How To Estimate Recession Risk In Real Time? Pick Your Poison

Recession risk is rising, which inevitably leads to a discussion and debate about what exactly defines such an event. There’s no single definitive rule, at least nothing that can be easily summarized that’s also widely accepted by economists. But there are many theories. Ergo, it’s easy to become confused as you slip down this rabbit hole.

Fortunately, there’s an obvious starting point, albeit one that’s only a half solution. NBER is widely admired as the gold standard for identifying the start and end dates of US economic contractions. No serious analyst questions these dates. The challenge is that the public announcement of these dates arrives with a lag, sometimes a lengthy one. That’s useful from an academic standpoint in that the NBER never revises its business-cycle-dating announcements. As a practical tool in real time, however, it’s worthless.

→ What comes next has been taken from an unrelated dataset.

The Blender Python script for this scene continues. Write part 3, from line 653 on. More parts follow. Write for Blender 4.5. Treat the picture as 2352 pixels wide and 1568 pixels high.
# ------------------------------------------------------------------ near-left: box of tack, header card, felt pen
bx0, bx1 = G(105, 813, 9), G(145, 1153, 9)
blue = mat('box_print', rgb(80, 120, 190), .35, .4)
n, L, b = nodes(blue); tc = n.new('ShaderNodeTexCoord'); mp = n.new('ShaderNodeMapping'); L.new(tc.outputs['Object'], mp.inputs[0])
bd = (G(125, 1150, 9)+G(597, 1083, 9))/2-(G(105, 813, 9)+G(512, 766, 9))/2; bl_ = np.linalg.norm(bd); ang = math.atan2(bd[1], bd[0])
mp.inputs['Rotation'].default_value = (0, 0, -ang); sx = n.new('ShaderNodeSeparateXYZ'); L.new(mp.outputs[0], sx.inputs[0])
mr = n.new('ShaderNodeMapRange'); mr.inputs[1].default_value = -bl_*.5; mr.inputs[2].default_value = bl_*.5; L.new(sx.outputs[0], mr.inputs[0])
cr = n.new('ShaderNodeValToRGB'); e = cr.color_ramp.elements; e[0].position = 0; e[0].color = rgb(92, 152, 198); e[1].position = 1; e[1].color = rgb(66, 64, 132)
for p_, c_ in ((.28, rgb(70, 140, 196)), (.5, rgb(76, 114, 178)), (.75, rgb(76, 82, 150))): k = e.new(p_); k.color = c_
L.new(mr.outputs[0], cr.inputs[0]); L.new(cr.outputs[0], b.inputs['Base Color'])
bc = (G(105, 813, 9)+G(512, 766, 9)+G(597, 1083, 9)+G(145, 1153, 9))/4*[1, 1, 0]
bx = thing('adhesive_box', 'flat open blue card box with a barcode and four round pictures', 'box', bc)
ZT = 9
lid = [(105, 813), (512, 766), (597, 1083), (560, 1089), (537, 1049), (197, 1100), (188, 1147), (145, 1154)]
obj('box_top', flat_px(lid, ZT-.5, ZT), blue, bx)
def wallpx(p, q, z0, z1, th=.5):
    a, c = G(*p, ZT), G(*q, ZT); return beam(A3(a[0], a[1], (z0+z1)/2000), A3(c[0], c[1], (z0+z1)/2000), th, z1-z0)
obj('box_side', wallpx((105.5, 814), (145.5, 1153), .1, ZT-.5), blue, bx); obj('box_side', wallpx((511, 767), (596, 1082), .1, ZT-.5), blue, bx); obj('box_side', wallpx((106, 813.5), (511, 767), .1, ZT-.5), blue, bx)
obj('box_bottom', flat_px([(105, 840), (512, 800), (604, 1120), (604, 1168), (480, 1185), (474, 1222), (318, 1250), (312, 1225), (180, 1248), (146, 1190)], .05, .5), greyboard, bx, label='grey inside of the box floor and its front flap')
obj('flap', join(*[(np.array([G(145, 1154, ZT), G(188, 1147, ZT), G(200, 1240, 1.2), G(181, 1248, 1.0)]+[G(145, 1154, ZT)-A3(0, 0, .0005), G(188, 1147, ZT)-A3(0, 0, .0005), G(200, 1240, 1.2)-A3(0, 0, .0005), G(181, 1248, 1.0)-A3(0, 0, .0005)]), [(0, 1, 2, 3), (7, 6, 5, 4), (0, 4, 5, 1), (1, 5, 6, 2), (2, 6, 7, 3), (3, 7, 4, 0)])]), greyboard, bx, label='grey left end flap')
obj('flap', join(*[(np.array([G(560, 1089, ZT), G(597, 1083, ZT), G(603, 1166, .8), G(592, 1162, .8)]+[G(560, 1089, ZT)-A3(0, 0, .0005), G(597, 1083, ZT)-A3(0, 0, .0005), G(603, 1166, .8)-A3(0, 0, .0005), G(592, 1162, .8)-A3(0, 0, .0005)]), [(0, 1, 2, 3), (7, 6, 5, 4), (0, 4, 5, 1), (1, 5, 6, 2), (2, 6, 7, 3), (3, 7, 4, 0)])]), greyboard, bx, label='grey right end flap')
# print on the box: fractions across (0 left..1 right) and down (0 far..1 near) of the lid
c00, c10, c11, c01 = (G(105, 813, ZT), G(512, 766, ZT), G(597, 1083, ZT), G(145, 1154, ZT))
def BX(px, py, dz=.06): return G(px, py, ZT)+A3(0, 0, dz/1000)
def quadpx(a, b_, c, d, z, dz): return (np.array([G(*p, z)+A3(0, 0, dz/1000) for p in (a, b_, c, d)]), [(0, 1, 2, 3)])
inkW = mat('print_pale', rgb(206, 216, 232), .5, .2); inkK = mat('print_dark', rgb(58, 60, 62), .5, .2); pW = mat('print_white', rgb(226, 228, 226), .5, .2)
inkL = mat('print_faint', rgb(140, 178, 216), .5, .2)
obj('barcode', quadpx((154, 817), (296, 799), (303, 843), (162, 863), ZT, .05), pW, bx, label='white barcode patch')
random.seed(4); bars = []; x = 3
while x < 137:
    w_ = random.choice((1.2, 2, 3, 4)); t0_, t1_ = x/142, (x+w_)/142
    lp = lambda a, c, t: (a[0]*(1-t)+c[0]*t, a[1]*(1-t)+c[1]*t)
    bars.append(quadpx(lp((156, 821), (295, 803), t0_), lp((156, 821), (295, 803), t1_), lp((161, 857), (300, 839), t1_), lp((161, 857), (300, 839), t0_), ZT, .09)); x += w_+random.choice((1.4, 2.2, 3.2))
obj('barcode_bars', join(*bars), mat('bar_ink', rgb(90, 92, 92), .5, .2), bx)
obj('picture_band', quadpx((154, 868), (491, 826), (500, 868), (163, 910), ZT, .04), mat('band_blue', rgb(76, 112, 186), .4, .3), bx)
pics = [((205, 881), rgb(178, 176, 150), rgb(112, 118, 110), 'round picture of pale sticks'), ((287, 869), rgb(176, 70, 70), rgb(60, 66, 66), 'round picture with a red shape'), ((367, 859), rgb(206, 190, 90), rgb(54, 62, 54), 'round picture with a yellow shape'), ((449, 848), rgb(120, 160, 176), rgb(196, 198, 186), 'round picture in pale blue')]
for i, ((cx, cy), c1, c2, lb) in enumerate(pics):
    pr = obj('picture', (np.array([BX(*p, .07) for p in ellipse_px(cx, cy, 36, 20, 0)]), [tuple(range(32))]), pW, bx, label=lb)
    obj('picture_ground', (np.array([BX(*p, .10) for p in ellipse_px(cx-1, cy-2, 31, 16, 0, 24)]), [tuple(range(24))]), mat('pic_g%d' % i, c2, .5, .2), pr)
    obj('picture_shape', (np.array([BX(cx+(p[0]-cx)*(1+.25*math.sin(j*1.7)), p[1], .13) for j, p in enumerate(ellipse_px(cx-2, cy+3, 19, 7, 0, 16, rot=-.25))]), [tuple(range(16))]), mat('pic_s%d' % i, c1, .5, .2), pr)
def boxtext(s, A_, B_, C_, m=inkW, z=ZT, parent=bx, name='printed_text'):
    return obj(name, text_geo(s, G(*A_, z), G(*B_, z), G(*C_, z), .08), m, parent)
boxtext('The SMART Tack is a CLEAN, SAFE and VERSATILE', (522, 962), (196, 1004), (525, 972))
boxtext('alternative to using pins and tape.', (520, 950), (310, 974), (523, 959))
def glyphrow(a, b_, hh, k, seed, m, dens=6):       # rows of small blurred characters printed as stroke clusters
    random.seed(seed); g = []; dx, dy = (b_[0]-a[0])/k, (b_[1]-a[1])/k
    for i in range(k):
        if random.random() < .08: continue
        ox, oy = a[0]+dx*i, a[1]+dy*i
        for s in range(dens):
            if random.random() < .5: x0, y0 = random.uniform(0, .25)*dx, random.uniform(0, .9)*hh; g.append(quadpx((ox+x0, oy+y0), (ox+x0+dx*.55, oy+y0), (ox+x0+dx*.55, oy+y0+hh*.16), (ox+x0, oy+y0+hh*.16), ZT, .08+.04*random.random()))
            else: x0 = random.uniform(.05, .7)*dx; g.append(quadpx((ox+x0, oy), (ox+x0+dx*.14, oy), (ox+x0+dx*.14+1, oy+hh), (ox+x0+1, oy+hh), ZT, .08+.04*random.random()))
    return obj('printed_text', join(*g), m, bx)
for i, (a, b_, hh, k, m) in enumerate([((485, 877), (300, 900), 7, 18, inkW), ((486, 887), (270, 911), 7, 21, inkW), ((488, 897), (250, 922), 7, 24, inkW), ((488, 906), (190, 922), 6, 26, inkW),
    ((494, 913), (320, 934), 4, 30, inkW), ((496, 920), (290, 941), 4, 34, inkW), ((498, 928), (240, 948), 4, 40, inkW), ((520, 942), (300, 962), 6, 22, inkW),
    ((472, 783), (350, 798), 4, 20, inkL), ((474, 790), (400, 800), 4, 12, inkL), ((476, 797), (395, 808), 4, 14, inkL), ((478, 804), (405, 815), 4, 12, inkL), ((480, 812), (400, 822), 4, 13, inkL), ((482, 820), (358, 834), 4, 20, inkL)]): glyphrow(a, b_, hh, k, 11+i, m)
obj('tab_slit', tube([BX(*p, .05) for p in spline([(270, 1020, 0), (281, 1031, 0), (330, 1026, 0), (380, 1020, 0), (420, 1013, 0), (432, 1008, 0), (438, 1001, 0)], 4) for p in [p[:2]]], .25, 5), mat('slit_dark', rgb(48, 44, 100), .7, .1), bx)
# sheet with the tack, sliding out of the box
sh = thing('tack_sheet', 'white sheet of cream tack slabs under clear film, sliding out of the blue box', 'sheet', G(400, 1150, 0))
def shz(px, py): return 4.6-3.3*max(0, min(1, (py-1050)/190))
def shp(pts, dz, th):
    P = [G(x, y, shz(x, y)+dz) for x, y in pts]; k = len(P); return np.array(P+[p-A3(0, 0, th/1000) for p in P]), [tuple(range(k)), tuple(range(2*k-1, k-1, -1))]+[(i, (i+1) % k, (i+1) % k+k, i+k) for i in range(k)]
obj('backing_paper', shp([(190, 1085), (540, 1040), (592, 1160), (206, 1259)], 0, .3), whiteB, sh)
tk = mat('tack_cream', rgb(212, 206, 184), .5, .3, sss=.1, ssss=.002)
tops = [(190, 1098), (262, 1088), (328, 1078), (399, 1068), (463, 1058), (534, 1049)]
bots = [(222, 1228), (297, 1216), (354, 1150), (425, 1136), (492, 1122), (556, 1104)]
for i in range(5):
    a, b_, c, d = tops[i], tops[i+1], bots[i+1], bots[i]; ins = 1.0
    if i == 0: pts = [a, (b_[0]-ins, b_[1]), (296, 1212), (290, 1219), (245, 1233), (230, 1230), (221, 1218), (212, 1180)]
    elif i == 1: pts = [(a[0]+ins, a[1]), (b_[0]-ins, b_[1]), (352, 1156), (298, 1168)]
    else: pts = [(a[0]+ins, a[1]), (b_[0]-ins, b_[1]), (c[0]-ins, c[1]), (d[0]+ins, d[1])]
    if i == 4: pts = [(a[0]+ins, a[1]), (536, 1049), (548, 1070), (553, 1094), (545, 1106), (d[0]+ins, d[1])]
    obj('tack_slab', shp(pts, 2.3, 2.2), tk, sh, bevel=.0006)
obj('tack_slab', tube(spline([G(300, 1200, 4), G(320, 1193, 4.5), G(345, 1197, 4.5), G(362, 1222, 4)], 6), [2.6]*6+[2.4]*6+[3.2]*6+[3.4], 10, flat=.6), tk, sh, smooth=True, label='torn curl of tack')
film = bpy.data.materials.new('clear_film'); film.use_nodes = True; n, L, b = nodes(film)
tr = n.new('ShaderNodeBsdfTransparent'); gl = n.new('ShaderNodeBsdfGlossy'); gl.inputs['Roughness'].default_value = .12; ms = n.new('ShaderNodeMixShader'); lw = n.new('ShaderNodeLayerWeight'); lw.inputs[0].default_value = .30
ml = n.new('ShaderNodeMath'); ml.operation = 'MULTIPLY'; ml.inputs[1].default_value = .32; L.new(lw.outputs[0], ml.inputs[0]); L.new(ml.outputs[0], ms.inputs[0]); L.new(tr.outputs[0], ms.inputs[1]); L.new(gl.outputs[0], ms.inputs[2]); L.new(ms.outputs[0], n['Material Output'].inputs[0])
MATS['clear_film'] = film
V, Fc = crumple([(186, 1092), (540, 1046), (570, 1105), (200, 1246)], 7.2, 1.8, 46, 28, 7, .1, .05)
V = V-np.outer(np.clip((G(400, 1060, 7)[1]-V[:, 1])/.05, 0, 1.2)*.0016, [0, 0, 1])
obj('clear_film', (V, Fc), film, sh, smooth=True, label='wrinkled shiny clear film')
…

That’s where the fun begins when investors and markets attempt to evaluate recession risk in real time. As even a casual reader of economic news surely recognizes, the rules of thumb and estimates on this front range from the reasonable to the ludicrous. Fortunately, there’s an obvious (or at least an arguably obvious) first step in pursuit of a statistical robust and relatively timely evaluation.

In my weekly updates of the US Business Cycle Risk Report I start with the NBER standard, namely, using this historical data as the basis for modeling the economy in real time for nowcasting recession risk. There are many ways to do this, but I’m convinced that tapping into a diversified mix of financial and economic indicators is superior to cherry picking a handful of data sets. Even worse is the popular approach of focusing on one silver-bullet indicator. Even if a particular indicator has shown a high degree of accuracy in the past, you’re never quite sure if it will fail this time. And let’s be honest: Every indicator fails at some point. The good news is that they don’t all fail at once and so you can boost your analytical confidence by using a relatively wide set of numbers that collectively capture the lion’s share of economic volatility.

Here’s my preferred data set. I explain the reasoning in my book Nowcasting The Business Cycle. The basic idea is that this list covers a bases in terms of capturing most of the key variables that influence the economy’s ebb and flow. Minds will differ on the specifics, but after smoothing out some of the noise via econometric techniques, there’s not likely to be much difference between the quasi signal from this group vs. your version of how to profile the macro trend via multiple indicators.

The primary goal is to model recession risk that’s informed by NBER’s business cycle dates and then mapping that history to the indicators listed above. The output is summarized by a pair of proprietary business-cycle indicators I update weekly in the newsletter: Economic Trend Index (ETI) and Economic Momentum Index (EMI). The current update through July shows that economic activity continues to slow but is not yet at the point of falling into recession (as of June). (Tipping points for ETI and EMI are 50% and 0%, respectively.)

Note that some of the indicators in the table above haven’t yet been updated and so I fill in the missing data points with econometric modeling. History suggests the procedure I use (outlined in my book and in the newsletter) works rather well in anticipating what the actual data will show (once it arrives). It’s not perfect, but it’s usually close. The reason? The modeling is only trying to guesstimate some of the numbers, using the available ones as guidance, and on a smoothed basis.

We can look (slightly) ahead to the immediate future and only lose a small degree of confidence in the overall risk assessment through a system of forward-estimate modeling. I’m comfortable looking ahead one to two months. Studying the record tells me that this modest forward window of estimating ETI and EMI is reliable, most of the time. On that score, the current forward estimates for ETI and EMI through August suggest that an NBER-defined recession won’t start next month.

Note, too, that EMI’s forward estimate for August hints at the possibility that the slowdown in growth may begin to stabilize next month. This is preliminary and so it could change, but perhaps this is a glimmer that a new recession isn’t fate. Monitoring how these estimates evolves in the weeks ahead is on the short list of my business-cycle analytics at the moment.

Looking much beyond the next month or two is tempting, but that’s a horse of a different color — and one that inevitably comes with a far higher level of risk and uncertainty. All the more so if you’re forecasting a year or two ahead, as some analysts try to do. By contrast, my approach looks for the sweet spot between maximizing confidence in the signal and minimizing the noise. For most recession estimates you have to choose one or the other. My approach sidesteps that high-risk choice. As I see it, this is the first step in developing high-confidence estimates of recession risk in real time.